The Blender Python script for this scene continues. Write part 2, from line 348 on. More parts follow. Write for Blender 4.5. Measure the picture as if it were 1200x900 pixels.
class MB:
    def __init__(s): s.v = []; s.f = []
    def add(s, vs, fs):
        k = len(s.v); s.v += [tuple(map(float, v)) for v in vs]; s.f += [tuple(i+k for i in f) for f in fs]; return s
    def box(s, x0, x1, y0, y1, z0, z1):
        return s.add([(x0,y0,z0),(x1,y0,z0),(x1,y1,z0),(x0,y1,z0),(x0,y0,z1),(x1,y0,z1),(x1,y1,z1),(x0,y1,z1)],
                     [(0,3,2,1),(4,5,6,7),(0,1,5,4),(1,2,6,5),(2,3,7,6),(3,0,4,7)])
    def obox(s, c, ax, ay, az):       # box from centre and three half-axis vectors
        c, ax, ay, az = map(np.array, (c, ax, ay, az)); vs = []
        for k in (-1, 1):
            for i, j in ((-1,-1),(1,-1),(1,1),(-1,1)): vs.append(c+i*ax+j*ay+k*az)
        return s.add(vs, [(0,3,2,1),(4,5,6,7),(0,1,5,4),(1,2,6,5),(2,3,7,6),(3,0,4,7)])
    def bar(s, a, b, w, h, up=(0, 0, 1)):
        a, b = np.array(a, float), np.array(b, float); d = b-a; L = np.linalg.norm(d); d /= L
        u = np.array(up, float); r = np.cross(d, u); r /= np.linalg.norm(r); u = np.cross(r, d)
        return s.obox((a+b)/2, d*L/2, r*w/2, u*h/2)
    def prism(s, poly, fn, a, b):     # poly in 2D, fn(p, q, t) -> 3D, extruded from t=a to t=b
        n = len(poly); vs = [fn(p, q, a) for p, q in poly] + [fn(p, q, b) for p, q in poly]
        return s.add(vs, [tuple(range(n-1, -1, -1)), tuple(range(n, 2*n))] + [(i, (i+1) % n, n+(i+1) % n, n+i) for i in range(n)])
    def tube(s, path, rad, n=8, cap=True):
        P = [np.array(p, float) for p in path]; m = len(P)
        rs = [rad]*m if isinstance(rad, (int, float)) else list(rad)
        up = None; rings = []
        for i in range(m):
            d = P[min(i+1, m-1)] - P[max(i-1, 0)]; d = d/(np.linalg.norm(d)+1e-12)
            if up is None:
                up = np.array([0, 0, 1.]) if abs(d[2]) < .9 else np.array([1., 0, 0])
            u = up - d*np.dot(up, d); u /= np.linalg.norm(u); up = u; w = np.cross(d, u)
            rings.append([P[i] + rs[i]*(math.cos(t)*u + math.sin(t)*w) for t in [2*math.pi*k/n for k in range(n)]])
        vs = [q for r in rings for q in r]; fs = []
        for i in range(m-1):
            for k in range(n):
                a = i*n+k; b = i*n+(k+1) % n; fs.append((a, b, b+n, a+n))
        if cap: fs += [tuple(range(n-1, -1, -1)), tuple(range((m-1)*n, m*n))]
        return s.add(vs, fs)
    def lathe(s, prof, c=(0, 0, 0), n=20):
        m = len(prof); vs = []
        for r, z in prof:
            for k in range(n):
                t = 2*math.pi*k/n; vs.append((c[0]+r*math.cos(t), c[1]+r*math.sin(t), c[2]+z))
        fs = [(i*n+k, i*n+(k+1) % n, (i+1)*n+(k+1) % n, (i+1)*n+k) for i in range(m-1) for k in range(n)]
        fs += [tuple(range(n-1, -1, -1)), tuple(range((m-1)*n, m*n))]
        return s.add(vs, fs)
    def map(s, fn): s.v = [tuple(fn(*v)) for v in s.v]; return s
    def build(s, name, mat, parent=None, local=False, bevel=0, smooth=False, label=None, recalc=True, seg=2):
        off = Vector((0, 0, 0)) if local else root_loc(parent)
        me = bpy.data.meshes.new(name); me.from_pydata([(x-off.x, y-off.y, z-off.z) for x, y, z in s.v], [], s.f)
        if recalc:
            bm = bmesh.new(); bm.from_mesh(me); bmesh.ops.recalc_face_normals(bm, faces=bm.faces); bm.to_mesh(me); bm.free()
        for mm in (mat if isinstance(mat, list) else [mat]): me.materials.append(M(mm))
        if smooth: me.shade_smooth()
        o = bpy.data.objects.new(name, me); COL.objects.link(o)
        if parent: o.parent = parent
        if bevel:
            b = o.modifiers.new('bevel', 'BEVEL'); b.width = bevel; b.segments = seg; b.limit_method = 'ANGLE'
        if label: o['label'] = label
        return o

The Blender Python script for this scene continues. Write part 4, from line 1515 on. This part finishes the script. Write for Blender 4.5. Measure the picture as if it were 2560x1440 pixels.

> _TASK INSTRUCTIONS_: From the preceding material, extract every line exactly.

> _RIGHT ANSWER_:
The Blender Python script for this scene continues. Write part 2, from line 348 on. More parts follow. Write for Blender 4.5. Measure the picture as if it were 1200x900 pixels.
class MB:
    def __init__(s): s.v = []; s.f = []
    def add(s, vs, fs):
        k = len(s.v); s.v += [tuple(map(float, v)) for v in vs]; s.f += [tuple(i+k for i in f) for f in fs]; return s
    def box(s, x0, x1, y0, y1, z0, z1):
        return s.add([(x0,y0,z0),(x1,y0,z0),(x1,y1,z0),(x0,y1,z0),(x0,y0,z1),(x1,y0,z1),(x1,y1,z1),(x0,y1,z1)],
                     [(0,3,2,1),(4,5,6,7),(0,1,5,4),(1,2,6,5),(2,3,7,6),(3,0,4,7)])
    def obox(s, c, ax, ay, az):       # box from centre and three half-axis vectors
        c, ax, ay, az = map(np.array, (c, ax, ay, az)); vs = []
        for k in (-1, 1):
            for i, j in ((-1,-1),(1,-1),(1,1),(-1,1)): vs.append(c+i*ax+j*ay+k*az)
        return s.add(vs, [(0,3,2,1),(4,5,6,7),(0,1,5,4),(1,2,6,5),(2,3,7,6),(3,0,4,7)])
    def bar(s, a, b, w, h, up=(0, 0, 1)):
        a, b = np.array(a, float), np.array(b, float); d = b-a; L = np.linalg.norm(d); d /= L
        u = np.array(up, float); r = np.cross(d, u); r /= np.linalg.norm(r); u = np.cross(r, d)
        return s.obox((a+b)/2, d*L/2, r*w/2, u*h/2)
    def prism(s, poly, fn, a, b):     # poly in 2D, fn(p, q, t) -> 3D, extruded from t=a to t=b
        n = len(poly); vs = [fn(p, q, a) for p, q in poly] + [fn(p, q, b) for p, q in poly]
        return s.add(vs, [tuple(range(n-1, -1, -1)), tuple(range(n, 2*n))] + [(i, (i+1) % n, n+(i+1) % n, n+i) for i in range(n)])
    def tube(s, path, rad, n=8, cap=True):
        P = [np.array(p, float) for p in path]; m = len(P)
        rs = [rad]*m if isinstance(rad, (int, float)) else list(rad)
        up = None; rings = []
        for i in range(m):
            d = P[min(i+1, m-1)] - P[max(i-1, 0)]; d = d/(np.linalg.norm(d)+1e-12)
            if up is None:
                up = np.array([0, 0, 1.]) if abs(d[2]) < .9 else np.array([1., 0, 0])
            u = up - d*np.dot(up, d); u /= np.linalg.norm(u); up = u; w = np.cross(d, u)
            rings.append([P[i] + rs[i]*(math.cos(t)*u + math.sin(t)*w) for t in [2*math.pi*k/n for k in range(n)]])
        vs = [q for r in rings for q in r]; fs = []
        for i in range(m-1):
            for k in range(n):
                a = i*n+k; b = i*n+(k+1) % n; fs.append((a, b, b+n, a+n))
        if cap: fs += [tuple(range(n-1, -1, -1)), tuple(range((m-1)*n, m*n))]
        return s.add(vs, fs)
    def lathe(s, prof, c=(0, 0, 0), n=20):
        m = len(prof); vs = []
        for r, z in prof:
            for k in range(n):
                t = 2*math.pi*k/n; vs.append((c[0]+r*math.cos(t), c[1]+r*math.sin(t), c[2]+z))
        fs = [(i*n+k, i*n+(k+1) % n, (i+1)*n+(k+1) % n, (i+1)*n+k) for i in range(m-1) for k in range(n)]
        fs += [tuple(range(n-1, -1, -1)), tuple(range((m-1)*n, m*n))]
        return s.add(vs, fs)
    def map(s, fn): s.v = [tuple(fn(*v)) for v in s.v]; return s
    def build(s, name, mat, parent=None, local=False, bevel=0, smooth=False, label=None, recalc=True, seg=2):
        off = Vector((0, 0, 0)) if local else root_loc(parent)
        me = bpy.data.meshes.new(name); me.from_pydata([(x-off.x, y-off.y, z-off.z) for x, y, z in s.v], [], s.f)
        if recalc:
            bm = bmesh.new(); bm.from_mesh(me); bmesh.ops.recalc_face_normals(bm, faces=bm.faces); bm.to_mesh(me); bm.free()
        for mm in (mat if isinstance(mat, list) else [mat]): me.materials.append(M(mm))
        if smooth: me.shade_smooth()
        o = bpy.data.objects.new(name, me); COL.objects.link(o)
        if parent: o.parent = parent
        if bevel:
            b = o.modifiers.new('bevel', 'BEVEL'); b.width = bevel; b.segments = seg; b.limit_method = 'ANGLE'
        if label: o['label'] = label
        return o

The Blender Python script for this scene continues. Write part 4, from line 1515 on. This part finishes the script. Write for Blender 4.5. Measure the picture as if it were 2560x1440 pixels.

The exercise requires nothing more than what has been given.